First month completed, 2 products, 0 launches

This is the first month completed. And things are not going as well as I hoped. The first month has come to an end and despite building 2 functional products, I didn't really launch any. It's time to assess what went wrong and recalibrate my approach for the next month.

What I planned to the first month

I always intended to take it somewhat easy in the first month. Not in terms of effort or time spent, but in terms of expectations.

I wanted to take the first months as warm up.
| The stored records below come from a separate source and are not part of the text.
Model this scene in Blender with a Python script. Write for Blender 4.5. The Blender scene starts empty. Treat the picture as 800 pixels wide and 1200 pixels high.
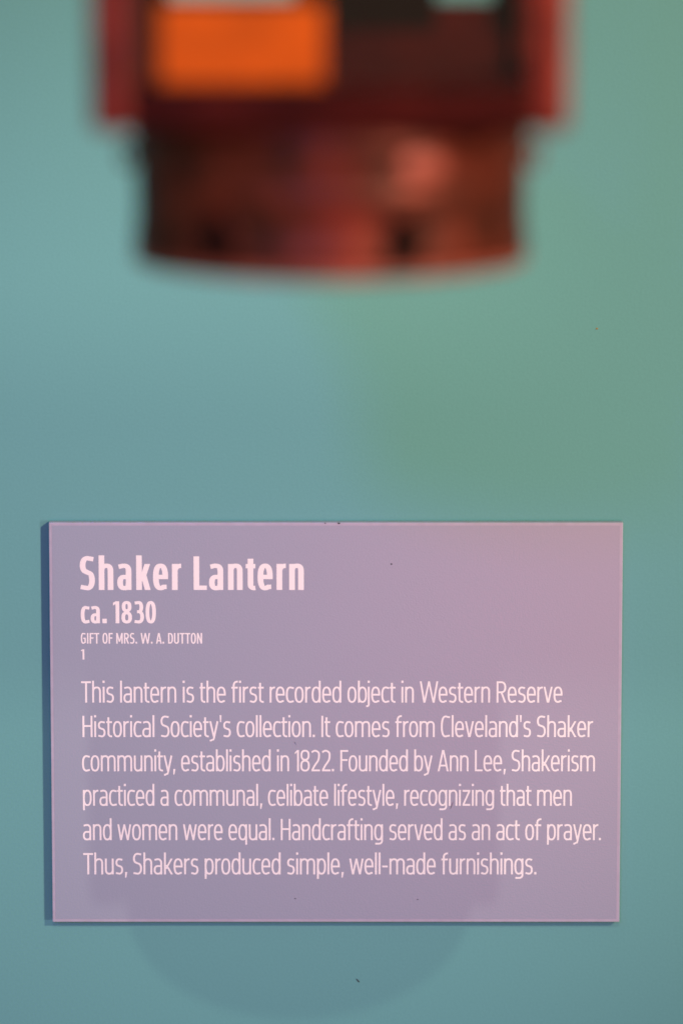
import bpy, bmesh, math, random
from mathutils import Vector, Matrix, noise

random.seed(7)
S = bpy.context.scene
COL = S.collection
R = math.radians

# ------------------------------------------------------------------ camera
TILT = R(9.27)                      # camera looks slightly down on the wall
FPX = 5800.0                        # focal length in photo pixels (800 x 1200)
PANEL_T = 0.0045                    # label stands this far off the wall
DEPTH = FPX * 0.20 / 667.6          # label is 20 cm wide
fwd = Vector((0, math.cos(TILT), -math.sin(TILT)))
upv = Vector((0, math.sin(TILT), math.cos(TILT)))
rgt = Vector((1, 0, 0))
P0 = Vector((0, -PANEL_T, 0))
CAM = P0 - fwd * DEPTH - rgt * ((393.5 - 400) / FPX * DEPTH) + upv * ((846 - 600) / FPX * DEPTH)


def onplane(px, py, y):
    """point of the vertical plane at depth y seen at a photo pixel (used for measuring)"""
    d = fwd + rgt * ((px - 400) / FPX) - upv * ((py - 600) / FPX)
    k = (y - CAM.y) / d.y
    return CAM + d * k


cam_d = bpy.data.cameras.new("camera")
cam_d.sensor_width = 36
cam_d.lens = FPX / 1200 * 36
cam_d.clip_start = 0.02
cam_d.clip_end = 50
cam_d.dof.use_dof = True
cam_d.dof.focus_distance = DEPTH
cam_d.dof.aperture_fstop = 4.5
cam_d.dof.aperture_blades = 0
cam = bpy.data.objects.new("camera", cam_d)
cam.matrix_world = Matrix.Translation(CAM) @ Matrix((rgt, upv, -fwd)).transposed().to_4x4()
COL.objects.link(cam)
S.camera = cam

# ------------------------------------------------------------------ view + world
S.view_settings.view_transform = 'Standard'
S.view_settings.look = 'None'
S.view_settings.exposure = 0.0
S.view_settings.gamma = 1.0
S.view_settings.use_curve_mapping = False
S.cycles.use_denoising = True

world = bpy.data.worlds.new("World")
S.world = world
world.use_nodes = True
bg = world.node_tree.nodes["Background"]
bg.inputs[0].default_value = (0.175, 0.210, 0.165, 1)
bg.inputs[1].default_value = 1.0


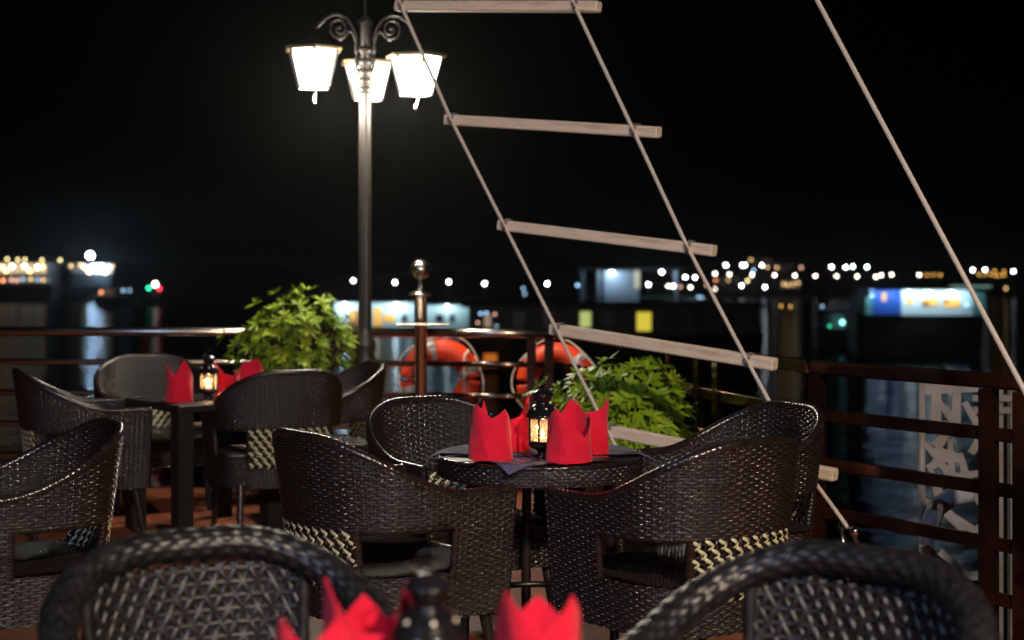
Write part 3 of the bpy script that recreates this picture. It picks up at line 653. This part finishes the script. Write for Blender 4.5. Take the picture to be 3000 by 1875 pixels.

I have 10 years of experience working as a software engineer, but it is very different to be part of a big team in a big company and to be on your own building and launching a startup.

I wanted to go through the whole process from idea to launch, to get a better understanding of the whole process.

However I feel the results are lower than my already pretty low expectations.

Sheetsense.io

Because I treated this as a warm up, I decided to not spend any time on finding a suitable idea. I saw a post on X, where someone was asking for a tool that combined a spreadsheet with a scraper.

There were quite a few people interested in this, so I decided to build it. It took me two weeks to build the whole thing, including stripe integration, dashboard, scraper and google sheet integration.

It worked reasonably well. I posted a link to it on X, in the original thread where I found the idea. And big surprise, there was close to no interest in it. Marketing still escapes me.

Perhaps more importantly, I realised that I really was not interested in the idea. I made a point to still launch it on product hunt, to go through the whole process.

But eventually I really lost interest in it and came to the conclusion that even if someone would pay for it, I just wouldn't want to work on it any further.

Skate6.com

Skate6.com - A vibe-coded skateboarding simulator

As I was pondering what to do for the remaining 2 weeks of the month (I did want to keep to my schedule at least a little bit), Peter Levels launched his vibe coded flight simulator and got great results.

Inspired by that, I decided to have a go at building a skateboarding simulator. I spent hours playing Tony Hawks Pro as a teen, so I thought it would be a fun project.

I "vibe coded" the first version of this in one week and it was a lot of fun and a lot harder than I thought. I think the game exceeded most of the other games I was seeing on x in terms of looks, but was pretty poor in terms of gameplay.

Shortly thereafter Peter Levels announced he was launching a competition for indie vibe coded games. I have submitted my game now, but I really didn't manage to improve the gameplay much.

I think choosing a skateboard simulator, was as poor a choice as it could get. Unlike a flight simulator, a skateboard simulator is all about collision detection and physics and vibe coding or not, it gets really complicated really quickly.

I could probably improve this game if I spent a lot of time on it, but it doesn't really fit my plans of launching a startup every month.

Project is now live and I will treat it as a longer term side project, just because I love to work on it.

Did something go well?

Ok, so I did not go through the whole process of building and launching a product, twice. So the main goal was pretty much a failure. But did anything go well?

The thing I am most proud of is that I built a framework or template for creating a saas product.

Out of the 2 products I have built, I created a template repository that provides google oauth, stripe integration, a database, and a dashboard.

It also provides a ton of automation to do the time-consuming stuff, like ssl certificates, deployment and many other things that were time-consuming.

I made a test with this tool, and I was able to create a new product and deploy in staging and production in about 2 hours.

This is going to come in very handy for the next months.

What did I learn?

Firstly I learned that no matter what, I love this. It was so much fun and so motivating to work on my own ideas, as poor as they were.

I also learned that I really need to find ideas that I am interested in. I think I would have enjoyed sheetsense more if I was more interested in the idea.

Among others, I was inspired to start this challenge by reading the Jon Yongfook blog post about his 12 startups in 12 months. One of the criteria he used to select his ideas was to ask himself if he would be the right person to contribute to a particular idea. I think what he meant was if he had something unique to contribute to the idea.

I was not the right person to contribute to sheetsense. I was much more of a fit to skate6, but that had other problems. This is something I will keep in mind for the future.